With the fast pace of the property market, buyers are keen to look anywhere they need to for the best deal and will get in touch with estate agents in their local area to try and find the home of their dreams.
In a few rare yet tragic occasions, a buyer might well find that perfect home, go through the process of making an offer and get their financial paperwork sorted with a mortgage provider, only for the lender to turn around and tell them that the home is “unfinanceable”.
This effectively means that the lender will refuse to lend money towards it, leading buyers to seek out more risky sources of funding or buy directly with cash.
There are quite a few reasons why a home might be unfinanceable, but they generally revolve around the lender’s ability to sell a property in the unlikely event a buyer defaults on it. They tend to be either legal or physical risks involving the property in question.

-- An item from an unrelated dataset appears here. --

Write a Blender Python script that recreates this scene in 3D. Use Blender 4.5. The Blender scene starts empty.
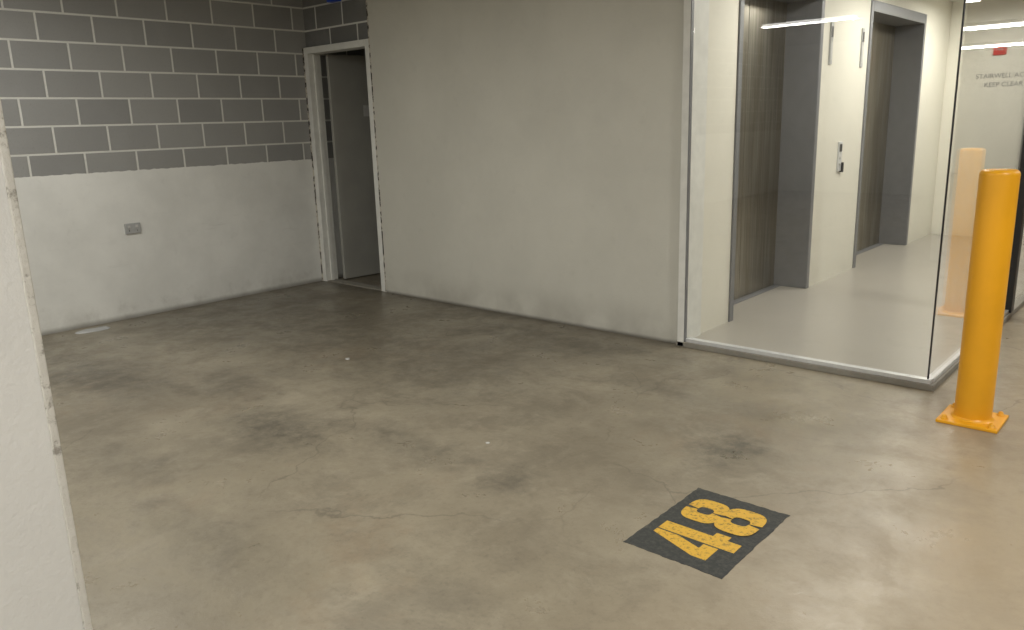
import bpy, bmesh, math, random
from mathutils import Matrix, Vector
random.seed(4)
sc = bpy.context.scene
COL = sc.collection

# ------------------------------------------------------------ node helpers
def new_mat(name):
    m = bpy.data.materials.new(name); m.use_nodes = True
    nt = m.node_tree
    b = nt.nodes["Principled BSDF"]
    return m, nt, b
def srgb(r, g, b):
    f = lambda c: ((c/255)/12.92 if c/255 <= 0.04045 else ((c/255+0.055)/1.055)**2.4)
    return (f(r), f(g), f(b), 1)
class N:
    def __init__(s, nt): s.nt = nt
    def node(s, t, **kw):
        n = s.nt.nodes.new(t)
        for k, v in kw.items(): setattr(n, k, v)
        return n
    def put(s, sock, v):
        if hasattr(v, "is_output"): s.nt.links.new(v, sock)
        else: sock.default_value = v
    def math(s, op, a, b=0.0, c=0.0, clamp=False):
        n = s.node("ShaderNodeMath", operation=op, use_clamp=clamp)
        s.put(n.inputs[0], a); s.put(n.inputs[1], b); s.put(n.inputs[2], c)
        return n.outputs[0]
    def pos(s): return s.node("ShaderNodeNewGeometry").outputs["Position"]
    def sep(s, v):
        n = s.node("ShaderNodeSeparateXYZ"); s.put(n.inputs[0], v); return n.outputs
    def comb(s, x, y, z):
        n = s.node("ShaderNodeCombineXYZ")
        s.put(n.inputs[0], x); s.put(n.inputs[1], y); s.put(n.inputs[2], z); return n.outputs[0]
    def scale(s, v, sx, sy, sz):
        n = s.node("ShaderNodeMapping"); s.put(n.inputs[0], v); n.inputs["Scale"].default_value = (sx, sy, sz); return n.outputs[0]
    def noise(s, v, sc_, det=4, rough=0.55, dist=0.0):
        n = s.node("ShaderNodeTexNoise"); s.put(n.inputs["Vector"], v)
        n.inputs["Scale"].default_value = sc_; n.inputs["Detail"].default_value = det
        n.inputs["Roughness"].default_value = rough; n.inputs["Distortion"].default_value = dist
        return n.outputs["Fac"]
    def ramp(s, f, a, b, lo=0.0, hi=1.0):
        n = s.node("ShaderNodeMapRange", interpolation_type='SMOOTHSTEP'); s.put(n.inputs[0], f)
        n.inputs[1].default_value = a; n.inputs[2].default_value = b
        n.inputs[3].default_value = lo; n.inputs[4].default_value = hi
        return n.outputs[0]
    def mix(s, f, a, b, mode='MIX'):
        n = s.node("ShaderNodeMix", data_type='RGBA', blend_type=mode)
        s.put(n.inputs[0], f); s.put(n.inputs[6], a); s.put(n.inputs[7], b); return n.outputs[2]
    def bump(s, h, strength, dist, bsdf):
        n = s.node("ShaderNodeBump"); s.put(n.inputs["Height"], h)
        n.inputs["Strength"].default_value = strength; n.inputs["Distance"].default_value = dist
        s.nt.links.new(n.outputs[0], bsdf.inputs["Normal"])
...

The most common group of reasons is some kind of major issue with the property. Not all unfinanceable homes are necessarily uninhabitable, but it could mean that a survey or conveyancing effort has revealed a significant problem with the property, one that might not even be obvious.
Sometimes lenders will refuse to provide a mortgage on a property lacking features deemed essential, such as a kitchen, bathroom or central heating system.
Alternatively, a building with a non-standard construction such as using corrugated iron, thatched roofing or certain cladding types has become difficult to get financing for.
The other main group of reasons relate to potential legal issues which would make it hard, if not impossible, to sell the property. These include unauthorised construction works, no registration with the land registry, or a property that is commercial or part-commercial, such as a shop with housing above it.